Day 4: News
Shared services is a new opportunity for improving services, not a return to old ways of working, participants were reminded on the fourth day of the Online Summit. "The general assumption appears to be that shared services equals merger/outsourcing - all scary and reminiscent of CCT (for those of you in local Govt, who remember those dark days)," said Gale Yates of Crawley Borough Council.
Jim McLeod, from Waikato Regional Council in New Zealand agreed, suggesting that this perception can be a significant barrier to acceptance within public sector bodies: "…people assume outsourcing/offshoring to be the result of any move to shared services, and the idea of outsourcing instantly generates huge resistance in staff and middle management. In fact outsourcing/offshoring a service is, but one extreme of a range of shared service options, even though it gets most of the attention," he said.
In fact, shared services open up a wide range of possibilities, and we should take care to avoid a blinkered approach, suggested Gale Yates. "The idea, surely is that we look for ways of improving service delivery (perhaps cost cutting at the same time) and this can involve working with others in a variety of ways - the others do not even have to be those providing the same service, they may simply have access to the same customers. This could mean: informal arrangements (doing a favour for each other?), partnership working, joint ventures with private sector providers, outsourcing, insourcing, the list is endless," she said.

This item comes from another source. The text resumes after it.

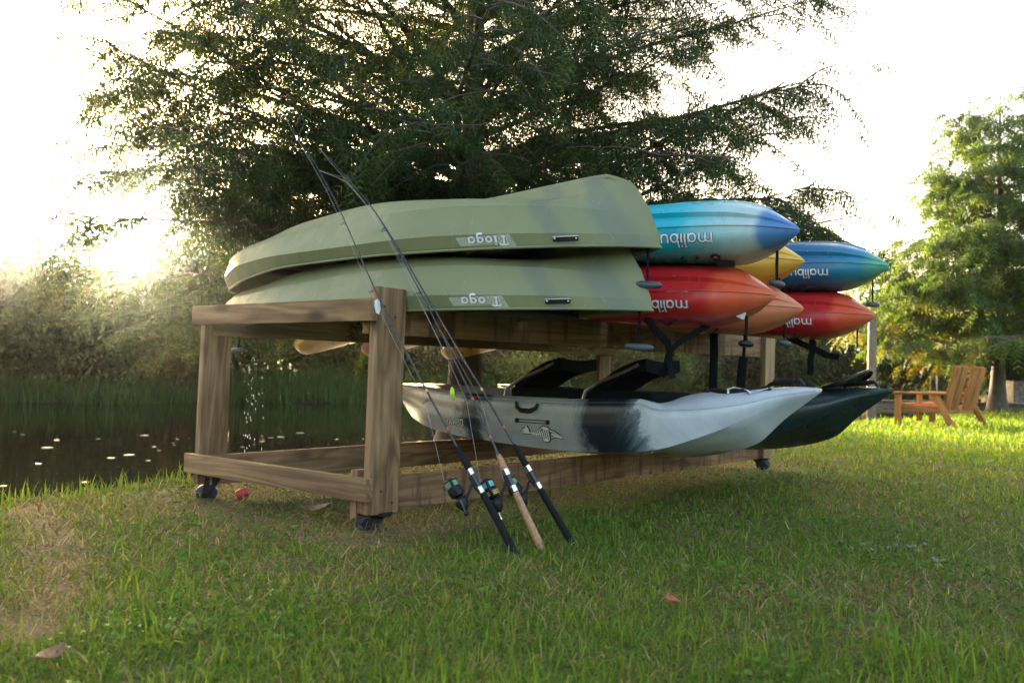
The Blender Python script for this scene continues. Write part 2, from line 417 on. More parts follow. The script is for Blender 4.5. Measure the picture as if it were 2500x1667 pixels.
def conifer(name, loc, H, trunk_r, limbs, spray_len, spray_w, pairs, twig_gap, spray_gap, cols, wts, label, cat, seed,
            leaf_mat, bark, flare=2.2, wid=.16, low_tint=None, wood_sides=6, twig_len=(.25, .72), extra=()):
    rng = np.random.default_rng(seed)
    root = thing(name, loc, label, cat)
    tb = MB(); fb = FolBuf(); o = np.array([0, 0, 0.])
    zs = [-.25, 0, .12, .3, .6, 1.0, 1.7, 2.6, 3.6, H*.6, H*.8, H]
    pr = [(0.02*math.sin(z*1.7), .025*math.cos(z*1.1), z) for z in zs]
    rr = [trunk_r*(flare if z <= 0 else 1+(flare-1)*math.exp(-z*2.6))*(1-.93*max(0, z)/H) for z in zs]
    tb.tube(pr, rr, 12)
    jobs = []
    for (z, az, L, rise, curve) in limbs: jobs.append((np.array([0, 0, z]), az, L, rise, curve))
    for e in extra: jobs.append(e)
    for (bs_, az, L, rise, curve) in jobs:
        pts = limb_path(rng, bs_, az, L, rise, curve)
        m_ = len(pts); r0 = .006+.0100*L
        tb.tube(pts, [max(.0035, r0*(1-i/(m_-1))**.9) for i in range(m_)], wood_sides, caps=False)
        # twigs
        nt_ = max(4, int(L/twig_gap)); tt = np.sort(1-.9*rng.random(nt_)**1.25); tp, td = along(pts, tt)
        for q in range(nt_):
            s = 1 if q % 2 else -1
            d = td[q]/np.linalg.norm(td[q]); a0 = math.atan2(d[1], d[0]) + s*rng.uniform(.5, 1.25)
            tl = rng.uniform(*twig_len)*(1.1-.38*tt[q])*min(1.25, L/2.2+.25)
            tw = limb_path(rng, tp[q], a0, tl, math.asin(np.clip(d[2], -1, 1))*.5+rng.uniform(-.25, .35), -rng.uniform(.15, .9), 5, .16)
            tb.tube(tw, [.006*(1-i/5)+.0016 for i in range(6)], 3, caps=False)
            ns = max(3, int(tl/spray_gap)); st = rng.uniform(.05, 1.05, ns); sp, sd = along(tw, st)
            sd = sd/np.linalg.norm(sd, axis=1, keepdims=True)
            side = np.cross(sd, [0, 0, 1]); side /= np.maximum(np.linalg.norm(side, axis=1, keepdims=True), 1e-6)
            sd = sd*.7 + side*rng.choice([-1, 1], ns)[:, None]*rng.uniform(.3, 1.1, ns)[:, None] + rng.normal(0, .25, (ns, 3)) - np.array([0, 0, .5])
            cc = palette(ns, cols, wts, rng)*rng.uniform(.75, 1.25)
            if low_tint is not None:
                k = low_tint(tp[q] + np.array(loc), rng)
                cc = cc*(1-k) + k*palette(ns, [(.26, .19, .02), (.30, .14, .02), (.18, .17, .02)], [3, 1, 3], rng)
            V, F, C = sprays(sp, sd, rng.uniform(.7, 1.25, ns)*spray_len, rng.uniform(.7, 1.2, ns)*spray_w, cc, pairs, rng, wid=wid)
            fb.add(V, F, C)
    tb.build('trunk', bark, root, angle=60)
    me = fb.mesh('crown'); cr = link('crown', me, leaf_mat, root, smooth=False)
    return root, len(me.polygons)

# ------------------------------------------------------------------ the big cypress behind the rack
rng = np.random.default_rng(5)
limbs = []; az = .4
for i in range(128):
    z = 1.05 + 5.6*(i/128.)**1.1 + rng.uniform(-.05, .05); az += 2.399 + rng.normal(0, .2)
    L = (3.0*(1-max(0, z-2.4)/9.0))*rng.uniform(.62, 1.06)*(1-.15*max(0, 1.6-z))
    limbs.append((z, az, L, rng.uniform(.18, .66) if z > 1.5 else rng.uniform(.0, .35), rng.uniform(-.38, .16)))
for k in range(26):      # broad middle limbs
    limbs.append((1.25+1.5*rng.random(), 2.399*k+rng.normal(0, .2), rng.uniform(2.45, 3.15), rng.uniform(.08, .40), rng.uniform(-.3, .12)))
for k in range(26):      # low sweeping limbs, most of them over the water
    limbs.append((1.15+.95*rng.random(), rng.uniform(1.5, 3.1) if k % 3 else rng.uniform(-1.0, .3), rng.uniform(1.9, 3.0), rng.uniform(-.02, .28), rng.uniform(-.3, .1)))
CY_COL = [(.030, .055, .014), (.046, .078, .018), (.072, .11, .024), (.105, .09, .02), (.028, .06, .026)]
TREE_P = (2.95, 2.18, .02)
_, nf = conifer('cypress_tree', TREE_P, 9.2, .115, limbs, .18, .050, 5, .080, .0205, CY_COL, [4, 4, 2, 1.2, 2],
        'tall cypress tree with spreading feathery branches rising right behind the boat rack', 'tree', 21, M['cypress'], M['bark'], flare=2.4)
nf0 = nf

# ------------------------------------------------------------------ second conifer, woods, reeds
rng = np.random.default_rng(9); limbs2 = []; az = 0
for i in range(96):
    z = 1.0 + 5.6*(i/96.)**1.05; az += 2.399
    L = 2.75*(1-(z-.9)/6.6)**.75*rng.uniform(.72, 1.12)+.12
    limbs2.append((z, az, L, rng.uniform(.05, .62), rng.uniform(-.45, .25)))
T2 = (19.4, 1.68, 0.03)
def low2(p, r):
    return float(np.clip((2.9-p[2])/1.6, 0, 1)*np.clip(.35+.5*r.random()+.25*(T2[0]-p[0])*.3, 0, .95)*(r.random() < .36))
_, nf = conifer('cypress_tree', T2, 6.9, .15, limbs2, .28, .11, 4, .13, .040,
        [(.06, .11, .02), (.09, .145, .026), (.13, .18, .032), (.05, .095, .03)], [3, 3, 2, 2],
        'cone shaped tree with yellowing lower leaves standing beside the wooden bench', 'tree', 33, M['cypress'], M['bark_grey'],
        flare=1.7, wid=.3, low_tint=low2, wood_sides=5, twig_len=(.5, 1.1))
print('tree2', nf)

def polar(px, dist):
    """ground point at a bearing (given as an image column of the 2352 px wide photo) and a distance"""
    a = math.atan((px-1176)/2081.)
    f = np.array([math.cos(YAW), math.sin(YAW)]); r = np.array([math.sin(YAW), -math.cos(YAW)])
    return CAM[:2] + dist*(f*math.cos(a)+r*math.sin(a))
def shore_dist(px):
    for d in np.arange(8, 90, .5):
        p = polar(px, d)
        if p[1] > far_y(p[0]) and p[1] > bank_y(p[0])+3: return d
    return 60.0

def crown_leaves(rng, c, R, n, leaf, cols, wts, clumps=70, hang=.5):
    """leaf sized triangles gathered in clumps through an uneven crown"""
    d = rng.normal(0, 1, (clumps, 3)); d /= np.linalg.norm(d, axis=1, keepdims=True)
    rad = rng.uniform(.35, 1.0, (clumps, 1))**.6*rng.uniform(.75, 1.12, (clumps, 1))
    cc = d*rad*np.array(R); k = rng.integers(0, clumps, n)
    sz = rng.uniform(.10, .24, clumps)[:, None]*max(R[0], .8)
    P = cc[k] + rng.normal(0, 1, (n, 3))*sz[k]*np.array([1, 1, .75]) + np.array(c)
    D = rng.normal(0, 1, (n, 3)); D[:, 2] -= hang; D, A, U = frames(D)
    L = leaf*rng.uniform(.6, 1.4, (n, 1)); Wd = L*rng.uniform(.28, .5, (n, 1))
    V = np.stack([P-A*Wd*.5, P+A*Wd*.5+D*L*.15, P+D*L+U*L*.15], 1).reshape(-1, 3)
    cl = np.array(cols)[rng.choice(len(cols), clumps, p=np.array(wts)/sum(wts))]*rng.uniform(.7, 1.3, (clumps, 1))
    C = np.repeat(cl[k]*rng.uniform(.8, 1.2, (n, 1)), 3, axis=0)
    return V, np.arange(n*3).reshape(-1, 3), C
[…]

A move to shared services will be a complex proposition for many public sector bodies because although it is an opportunity in some respects it is a threat in others, suggested Debra Storr, from Aberdeen City Council. Storr is well positioned to see this, being an ICT professional in one authority, and a councillor in its neighbour. "Tell members that it will make savings in matters that they aren't concerned about that they can then spend elsewhere and they will bite your hand off," she said.
A sticking point for many authorities may be the perceived threat to autonomy that shared services partnerships bring. "Many members will see joint boards, joint committees etc as a possible diminishment of control - and frankly local authorities have little enough as it is. And I don't think that the pushing from central government helps ... Yes we know we need to go down this route, but getting shoved in the back all the time means we may occasionally dig our heels in," said Storr.